Instruction: Repeat every line below exactly, word for word.

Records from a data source
# # # #

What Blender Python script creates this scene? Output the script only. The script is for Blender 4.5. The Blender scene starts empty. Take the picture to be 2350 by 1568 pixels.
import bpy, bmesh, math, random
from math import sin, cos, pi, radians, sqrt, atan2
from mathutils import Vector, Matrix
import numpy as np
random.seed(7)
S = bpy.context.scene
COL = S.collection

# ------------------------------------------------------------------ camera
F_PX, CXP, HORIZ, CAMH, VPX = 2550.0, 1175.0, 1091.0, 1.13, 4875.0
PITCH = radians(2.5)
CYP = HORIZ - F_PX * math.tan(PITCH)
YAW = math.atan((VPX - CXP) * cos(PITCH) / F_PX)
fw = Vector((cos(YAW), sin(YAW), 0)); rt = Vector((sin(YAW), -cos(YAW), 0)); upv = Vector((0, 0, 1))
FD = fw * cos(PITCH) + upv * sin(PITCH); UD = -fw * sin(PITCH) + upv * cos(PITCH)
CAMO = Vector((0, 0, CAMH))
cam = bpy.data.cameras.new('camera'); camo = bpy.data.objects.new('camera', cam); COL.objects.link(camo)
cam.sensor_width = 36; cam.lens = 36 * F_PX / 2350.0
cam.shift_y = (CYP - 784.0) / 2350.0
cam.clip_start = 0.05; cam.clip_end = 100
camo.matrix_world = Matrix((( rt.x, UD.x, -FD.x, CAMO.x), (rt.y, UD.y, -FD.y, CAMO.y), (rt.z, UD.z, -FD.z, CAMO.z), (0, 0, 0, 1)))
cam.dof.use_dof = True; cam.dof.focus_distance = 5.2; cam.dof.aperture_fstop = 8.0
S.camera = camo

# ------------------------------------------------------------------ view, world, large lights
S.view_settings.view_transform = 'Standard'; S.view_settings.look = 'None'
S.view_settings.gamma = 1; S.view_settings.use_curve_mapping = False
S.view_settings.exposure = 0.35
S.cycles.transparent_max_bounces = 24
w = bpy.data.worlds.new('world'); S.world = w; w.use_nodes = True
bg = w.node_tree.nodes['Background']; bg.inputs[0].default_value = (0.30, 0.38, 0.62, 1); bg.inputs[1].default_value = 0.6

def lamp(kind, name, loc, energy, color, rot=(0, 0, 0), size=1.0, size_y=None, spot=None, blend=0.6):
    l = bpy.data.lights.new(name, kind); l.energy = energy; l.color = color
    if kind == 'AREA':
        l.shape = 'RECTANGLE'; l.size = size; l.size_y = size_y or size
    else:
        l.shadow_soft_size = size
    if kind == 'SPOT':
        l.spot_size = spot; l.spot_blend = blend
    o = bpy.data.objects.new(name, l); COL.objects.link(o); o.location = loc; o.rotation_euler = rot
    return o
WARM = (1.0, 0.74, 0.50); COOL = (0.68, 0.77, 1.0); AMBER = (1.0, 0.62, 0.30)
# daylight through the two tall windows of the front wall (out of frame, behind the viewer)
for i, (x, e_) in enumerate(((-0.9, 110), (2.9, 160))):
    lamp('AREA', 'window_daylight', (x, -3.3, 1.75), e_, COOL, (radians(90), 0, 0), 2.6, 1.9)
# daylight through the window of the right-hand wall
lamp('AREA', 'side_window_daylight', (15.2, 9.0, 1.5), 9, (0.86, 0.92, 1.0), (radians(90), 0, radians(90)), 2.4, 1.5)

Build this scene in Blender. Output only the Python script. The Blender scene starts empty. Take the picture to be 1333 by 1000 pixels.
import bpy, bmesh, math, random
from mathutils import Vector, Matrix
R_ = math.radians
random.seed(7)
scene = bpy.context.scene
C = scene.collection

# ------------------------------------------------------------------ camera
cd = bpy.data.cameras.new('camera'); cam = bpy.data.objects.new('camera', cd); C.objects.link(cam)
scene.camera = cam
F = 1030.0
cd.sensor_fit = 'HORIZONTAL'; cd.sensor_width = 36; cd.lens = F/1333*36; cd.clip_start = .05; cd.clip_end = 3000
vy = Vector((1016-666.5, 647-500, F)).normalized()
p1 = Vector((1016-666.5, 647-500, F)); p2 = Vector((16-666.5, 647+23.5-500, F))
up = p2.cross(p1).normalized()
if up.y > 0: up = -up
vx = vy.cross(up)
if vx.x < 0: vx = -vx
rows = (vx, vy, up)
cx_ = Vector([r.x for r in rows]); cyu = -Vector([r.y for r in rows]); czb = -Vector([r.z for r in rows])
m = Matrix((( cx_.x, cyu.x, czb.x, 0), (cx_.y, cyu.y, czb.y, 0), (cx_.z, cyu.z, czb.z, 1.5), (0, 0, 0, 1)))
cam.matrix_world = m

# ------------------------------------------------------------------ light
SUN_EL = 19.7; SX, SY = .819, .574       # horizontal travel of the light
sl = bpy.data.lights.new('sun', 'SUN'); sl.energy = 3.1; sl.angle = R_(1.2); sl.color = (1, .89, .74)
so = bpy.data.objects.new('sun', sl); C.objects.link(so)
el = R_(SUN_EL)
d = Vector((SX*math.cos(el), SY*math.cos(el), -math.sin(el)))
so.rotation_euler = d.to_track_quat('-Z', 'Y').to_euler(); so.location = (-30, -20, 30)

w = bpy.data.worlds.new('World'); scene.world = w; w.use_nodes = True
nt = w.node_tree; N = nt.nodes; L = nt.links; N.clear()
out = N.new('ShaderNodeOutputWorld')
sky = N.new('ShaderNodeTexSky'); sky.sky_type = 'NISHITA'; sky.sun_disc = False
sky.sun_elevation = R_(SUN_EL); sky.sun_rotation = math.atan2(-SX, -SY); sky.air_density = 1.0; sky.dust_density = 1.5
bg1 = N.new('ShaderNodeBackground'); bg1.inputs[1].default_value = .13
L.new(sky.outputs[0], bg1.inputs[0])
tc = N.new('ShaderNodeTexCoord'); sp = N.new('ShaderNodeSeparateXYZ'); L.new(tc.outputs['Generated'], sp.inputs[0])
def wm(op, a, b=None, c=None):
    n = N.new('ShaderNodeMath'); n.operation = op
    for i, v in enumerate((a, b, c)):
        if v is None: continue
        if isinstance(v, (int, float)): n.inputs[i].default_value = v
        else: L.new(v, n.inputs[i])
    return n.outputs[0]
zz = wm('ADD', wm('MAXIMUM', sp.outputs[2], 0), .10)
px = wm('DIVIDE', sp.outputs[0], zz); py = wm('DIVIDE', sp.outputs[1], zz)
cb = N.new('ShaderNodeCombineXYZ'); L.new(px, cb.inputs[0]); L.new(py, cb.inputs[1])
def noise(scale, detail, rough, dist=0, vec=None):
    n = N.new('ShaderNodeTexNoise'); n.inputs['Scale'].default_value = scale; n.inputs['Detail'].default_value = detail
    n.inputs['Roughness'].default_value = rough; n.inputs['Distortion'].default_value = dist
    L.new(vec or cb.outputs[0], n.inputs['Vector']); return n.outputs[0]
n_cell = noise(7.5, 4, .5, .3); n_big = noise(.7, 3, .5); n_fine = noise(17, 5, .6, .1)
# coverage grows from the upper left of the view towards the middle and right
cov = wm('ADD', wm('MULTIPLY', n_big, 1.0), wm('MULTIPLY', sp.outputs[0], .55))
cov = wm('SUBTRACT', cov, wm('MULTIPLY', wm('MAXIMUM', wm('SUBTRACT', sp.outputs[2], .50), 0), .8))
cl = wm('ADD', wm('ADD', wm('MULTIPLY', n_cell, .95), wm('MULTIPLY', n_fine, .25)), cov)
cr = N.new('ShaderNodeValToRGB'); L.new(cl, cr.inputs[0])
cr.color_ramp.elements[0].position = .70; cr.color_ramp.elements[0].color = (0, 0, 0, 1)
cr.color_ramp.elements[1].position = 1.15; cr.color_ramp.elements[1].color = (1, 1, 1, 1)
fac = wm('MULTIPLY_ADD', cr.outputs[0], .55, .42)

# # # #

Output:
What Blender Python script creates this scene? Output the script only. The script is for Blender 4.5. The Blender scene starts empty. Take the picture to be 2350 by 1568 pixels.
import bpy, bmesh, math, random
from math import sin, cos, pi, radians, sqrt, atan2
from mathutils import Vector, Matrix
import numpy as np
random.seed(7)
S = bpy.context.scene
COL = S.collection

# ------------------------------------------------------------------ camera
F_PX, CXP, HORIZ, CAMH, VPX = 2550.0, 1175.0, 1091.0, 1.13, 4875.0
PITCH = radians(2.5)
CYP = HORIZ - F_PX * math.tan(PITCH)
YAW = math.atan((VPX - CXP) * cos(PITCH) / F_PX)
fw = Vector((cos(YAW), sin(YAW), 0)); rt = Vector((sin(YAW), -cos(YAW), 0)); upv = Vector((0, 0, 1))
FD = fw * cos(PITCH) + upv * sin(PITCH); UD = -fw * sin(PITCH) + upv * cos(PITCH)
CAMO = Vector((0, 0, CAMH))
cam = bpy.data.cameras.new('camera'); camo = bpy.data.objects.new('camera', cam); COL.objects.link(camo)
cam.sensor_width = 36; cam.lens = 36 * F_PX / 2350.0
cam.shift_y = (CYP - 784.0) / 2350.0
cam.clip_start = 0.05; cam.clip_end = 100
camo.matrix_world = Matrix((( rt.x, UD.x, -FD.x, CAMO.x), (rt.y, UD.y, -FD.y, CAMO.y), (rt.z, UD.z, -FD.z, CAMO.z), (0, 0, 0, 1)))
cam.dof.use_dof = True; cam.dof.focus_distance = 5.2; cam.dof.aperture_fstop = 8.0
S.camera = camo

# ------------------------------------------------------------------ view, world, large lights
S.view_settings.view_transform = 'Standard'; S.view_settings.look = 'None'
S.view_settings.gamma = 1; S.view_settings.use_curve_mapping = False
S.view_settings.exposure = 0.35
S.cycles.transparent_max_bounces = 24
w = bpy.data.worlds.new('world'); S.world = w; w.use_nodes = True
bg = w.node_tree.nodes['Background']; bg.inputs[0].default_value = (0.30, 0.38, 0.62, 1); bg.inputs[1].default_value = 0.6

def lamp(kind, name, loc, energy, color, rot=(0, 0, 0), size=1.0, size_y=None, spot=None, blend=0.6):
    l = bpy.data.lights.new(name, kind); l.energy = energy; l.color = color
    if kind == 'AREA':
        l.shape = 'RECTANGLE'; l.size = size; l.size_y = size_y or size
    else:
        l.shadow_soft_size = size
    if kind == 'SPOT':
        l.spot_size = spot; l.spot_blend = blend
    o = bpy.data.objects.new(name, l); COL.objects.link(o); o.location = loc; o.rotation_euler = rot
    return o
WARM = (1.0, 0.74, 0.50); COOL = (0.68, 0.77, 1.0); AMBER = (1.0, 0.62, 0.30)
# daylight through the two tall windows of the front wall (out of frame, behind the viewer)
for i, (x, e_) in enumerate(((-0.9, 110), (2.9, 160))):
    lamp('AREA', 'window_daylight', (x, -3.3, 1.75), e_, COOL, (radians(90), 0, 0), 2.6, 1.9)
# daylight through the window of the right-hand wall
lamp('AREA', 'side_window_daylight', (15.2, 9.0, 1.5), 9, (0.86, 0.92, 1.0), (radians(90), 0, radians(90)), 2.4, 1.5)

Build this scene in Blender. Output only the Python script. The Blender scene starts empty. Take the picture to be 1333 by 1000 pixels.
import bpy, bmesh, math, random
from mathutils import Vector, Matrix
R_ = math.radians
random.seed(7)
scene = bpy.context.scene
C = scene.collection

# ------------------------------------------------------------------ camera
cd = bpy.data.cameras.new('camera'); cam = bpy.data.objects.new('camera', cd); C.objects.link(cam)
scene.camera = cam
F = 1030.0
cd.sensor_fit = 'HORIZONTAL'; cd.sensor_width = 36; cd.lens = F/1333*36; cd.clip_start = .05; cd.clip_end = 3000
vy = Vector((1016-666.5, 647-500, F)).normalized()
p1 = Vector((1016-666.5, 647-500, F)); p2 = Vector((16-666.5, 647+23.5-500, F))
up = p2.cross(p1).normalized()
if up.y > 0: up = -up
vx = vy.cross(up)
if vx.x < 0: vx = -vx
rows = (vx, vy, up)
cx_ = Vector([r.x for r in rows]); cyu = -Vector([r.y for r in rows]); czb = -Vector([r.z for r in rows])
m = Matrix((( cx_.x, cyu.x, czb.x, 0), (cx_.y, cyu.y, czb.y, 0), (cx_.z, cyu.z, czb.z, 1.5), (0, 0, 0, 1)))
cam.matrix_world = m

# ------------------------------------------------------------------ light
SUN_EL = 19.7; SX, SY = .819, .574       # horizontal travel of the light
sl = bpy.data.lights.new('sun', 'SUN'); sl.energy = 3.1; sl.angle = R_(1.2); sl.color = (1, .89, .74)
so = bpy.data.objects.new('sun', sl); C.objects.link(so)
el = R_(SUN_EL)
d = Vector((SX*math.cos(el), SY*math.cos(el), -math.sin(el)))
so.rotation_euler = d.to_track_quat('-Z', 'Y').to_euler(); so.location = (-30, -20, 30)

w = bpy.data.worlds.new('World'); scene.world = w; w.use_nodes = True
nt = w.node_tree; N = nt.nodes; L = nt.links; N.clear()
out = N.new('ShaderNodeOutputWorld')
sky = N.new('ShaderNodeTexSky'); sky.sky_type = 'NISHITA'; sky.sun_disc = False
sky.sun_elevation = R_(SUN_EL); sky.sun_rotation = math.atan2(-SX, -SY); sky.air_density = 1.0; sky.dust_density = 1.5
bg1 = N.new('ShaderNodeBackground'); bg1.inputs[1].default_value = .13
L.new(sky.outputs[0], bg1.inputs[0])
tc = N.new('ShaderNodeTexCoord'); sp = N.new('ShaderNodeSeparateXYZ'); L.new(tc.outputs['Generated'], sp.inputs[0])
def wm(op, a, b=None, c=None):
    n = N.new('ShaderNodeMath'); n.operation = op
    for i, v in enumerate((a, b, c)):
        if v is None: continue
        if isinstance(v, (int, float)): n.inputs[i].default_value = v
        else: L.new(v, n.inputs[i])
    return n.outputs[0]
zz = wm('ADD', wm('MAXIMUM', sp.outputs[2], 0), .10)
px = wm('DIVIDE', sp.outputs[0], zz); py = wm('DIVIDE', sp.outputs[1], zz)
cb = N.new('ShaderNodeCombineXYZ'); L.new(px, cb.inputs[0]); L.new(py, cb.inputs[1])
def noise(scale, detail, rough, dist=0, vec=None):
    n = N.new('ShaderNodeTexNoise'); n.inputs['Scale'].default_value = scale; n.inputs['Detail'].default_value = detail
    n.inputs['Roughness'].default_value = rough; n.inputs['Distortion'].default_value = dist
    L.new(vec or cb.outputs[0], n.inputs['Vector']); return n.outputs[0]
n_cell = noise(7.5, 4, .5, .3); n_big = noise(.7, 3, .5); n_fine = noise(17, 5, .6, .1)
# coverage grows from the upper left of the view towards the middle and right
cov = wm('ADD', wm('MULTIPLY', n_big, 1.0), wm('MULTIPLY', sp.outputs[0], .55))
cov = wm('SUBTRACT', cov, wm('MULTIPLY', wm('MAXIMUM', wm('SUBTRACT', sp.outputs[2], .50), 0), .8))
cl = wm('ADD', wm('ADD', wm('MULTIPLY', n_cell, .95), wm('MULTIPLY', n_fine, .25)), cov)
cr = N.new('ShaderNodeValToRGB'); L.new(cl, cr.inputs[0])
cr.color_ramp.elements[0].position = .70; cr.color_ramp.elements[0].color = (0, 0, 0, 1)
cr.color_ramp.elements[1].position = 1.15; cr.color_ramp.elements[1].color = (1, 1, 1, 1)
fac = wm('MULTIPLY_ADD', cr.outputs[0], .55, .42)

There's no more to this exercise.